Uno degli obiettivi del progetto è anche quello di institutional building rispetto alle politiche giovanili nei confronti dell’AGASS, il corrispondente del nostro ex Dipartimento Affari Sociali. Ho detto all’inizio che le ONG straniere non dovrebbero avere ruolo nell’institutional building, e lo confermo. Nel caso dei centri giovanili non deve essere l’ICS a rapportarsi con l’AGASS. All’ICS dovrebbe spettare il ruolo di far sì che siano le ONG e i soggetti dei centri giovanili a diventare interlocutori del loro governo. Sono le ONG albanese a dover essere protagoniste del decentramento nel loro paese.
Vedete, spesso si lamenta una difficoltà di rapporto fra ONG italiane e istituzioni locali albanesi. Voglio dire chiaramente che capisco il risentimento degli amministratori albanesi quando giovani cooperanti catapultati dalla ricca Italia in Albania, con lauti stipendi e senza sapere nulla di quel paese, vogliono insegnare ad un sindaco come amministrare la propria città. (parentesi sulla questione stipendi).
Le ONG italiane devono invece lavorare assieme alle ONG albanesi per rafforzare ovunque in Albania i luoghi di socialità. L’Albania è quella parte marginalizzata del sud europeo che sta fuori da tutti i meccanismi che producono ricchezza. Il problema non è solo quello di dare dell’Albania un’immagine migliore in Italia, è quello di saldare l’impegno di tutti i sud europei per uno sviluppo nel Mediterraneo alternativo a quello della globalizzazione che lascia alle aree marginalizzate le briciole della beneficenza.
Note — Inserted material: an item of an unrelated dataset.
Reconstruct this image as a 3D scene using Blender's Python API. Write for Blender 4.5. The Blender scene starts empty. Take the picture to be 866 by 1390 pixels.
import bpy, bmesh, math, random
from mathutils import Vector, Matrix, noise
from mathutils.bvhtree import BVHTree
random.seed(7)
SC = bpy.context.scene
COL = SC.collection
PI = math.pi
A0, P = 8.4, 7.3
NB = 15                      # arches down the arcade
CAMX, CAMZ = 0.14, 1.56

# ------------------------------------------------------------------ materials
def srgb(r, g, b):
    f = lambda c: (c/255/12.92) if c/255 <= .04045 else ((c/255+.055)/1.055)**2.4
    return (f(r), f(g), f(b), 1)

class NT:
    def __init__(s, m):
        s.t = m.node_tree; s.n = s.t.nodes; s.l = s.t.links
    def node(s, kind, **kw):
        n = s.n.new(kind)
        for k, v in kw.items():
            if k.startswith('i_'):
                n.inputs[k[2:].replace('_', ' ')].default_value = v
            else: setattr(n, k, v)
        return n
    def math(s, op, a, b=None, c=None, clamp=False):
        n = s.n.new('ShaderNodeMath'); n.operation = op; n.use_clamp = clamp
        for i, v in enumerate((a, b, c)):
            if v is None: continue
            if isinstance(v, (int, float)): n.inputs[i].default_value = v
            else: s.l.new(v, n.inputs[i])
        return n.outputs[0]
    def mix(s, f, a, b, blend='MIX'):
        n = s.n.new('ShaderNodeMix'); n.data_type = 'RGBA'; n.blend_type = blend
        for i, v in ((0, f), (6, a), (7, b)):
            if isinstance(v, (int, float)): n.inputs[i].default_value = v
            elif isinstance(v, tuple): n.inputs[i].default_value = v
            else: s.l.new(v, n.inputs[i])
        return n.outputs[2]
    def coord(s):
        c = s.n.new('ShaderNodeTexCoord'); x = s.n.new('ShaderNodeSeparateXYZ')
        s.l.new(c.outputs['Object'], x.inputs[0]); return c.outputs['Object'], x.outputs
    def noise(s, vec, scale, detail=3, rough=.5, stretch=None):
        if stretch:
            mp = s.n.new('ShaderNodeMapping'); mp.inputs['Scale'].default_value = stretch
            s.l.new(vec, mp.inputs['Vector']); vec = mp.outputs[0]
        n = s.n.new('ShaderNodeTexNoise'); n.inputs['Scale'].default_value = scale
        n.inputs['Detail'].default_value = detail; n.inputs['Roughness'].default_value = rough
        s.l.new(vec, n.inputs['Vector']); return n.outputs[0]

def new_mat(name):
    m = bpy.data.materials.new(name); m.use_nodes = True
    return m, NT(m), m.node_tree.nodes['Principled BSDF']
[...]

Le ONG, sia internazionali sia albanesi, devono pretendere di non svolgere l’azione di dispensatrici della beneficenza. Occorre porre il problema dello sviluppo per il Mediterraneo all’interno di un quadro cooperativo di mercato non sottomesso al controllo delle imprese transnazionali.
E’ necessario costruire allora in Albania luoghi di riflessione su queste tematiche per le associazioni e le ONG. Luoghi in cui le risorse culturali, sociali, produttive e istituzionali possano incontrarsi e progettare, a partire proprio dai giovani, percorsi autonomi di sviluppo. In Albania, culture e colture devono tornare a intrecciarsi ed i sistemi produttivi radicarsi al territorio ed alle popolazioni che vi abitano.

Per concludere vorrei segnalare che in questi anni, soprattutto grazie al grande sforzo del Dipartimento Affari Sociali, in Albania si sono costruiti molti luoghi di aggregazione sociale: i centri donna, i centri giovanili, le case famiglia ecc… Cominciamo a pensare che anche quelli sono luoghi del decentramento, in cui le ONG albanesi, a partire dall’esperienza concreta sul campo possano diventare interlocutori delle istituzioni e delle altre risorse culturali ed economiche sul territorio. Hanno già le sedi in cui convocare gli amministratori locali, gli intellettuali, gli imprenditori, le scuole per impostare un modello istituzionale, magari ancora informale, in cui i vari soggetti di una determinata città possono incontrarsi e pensare assieme al proprio futuro e alla propria democrazia, aldilà dei ricatti dei grandi donatori, delle grandi agenzie economiche.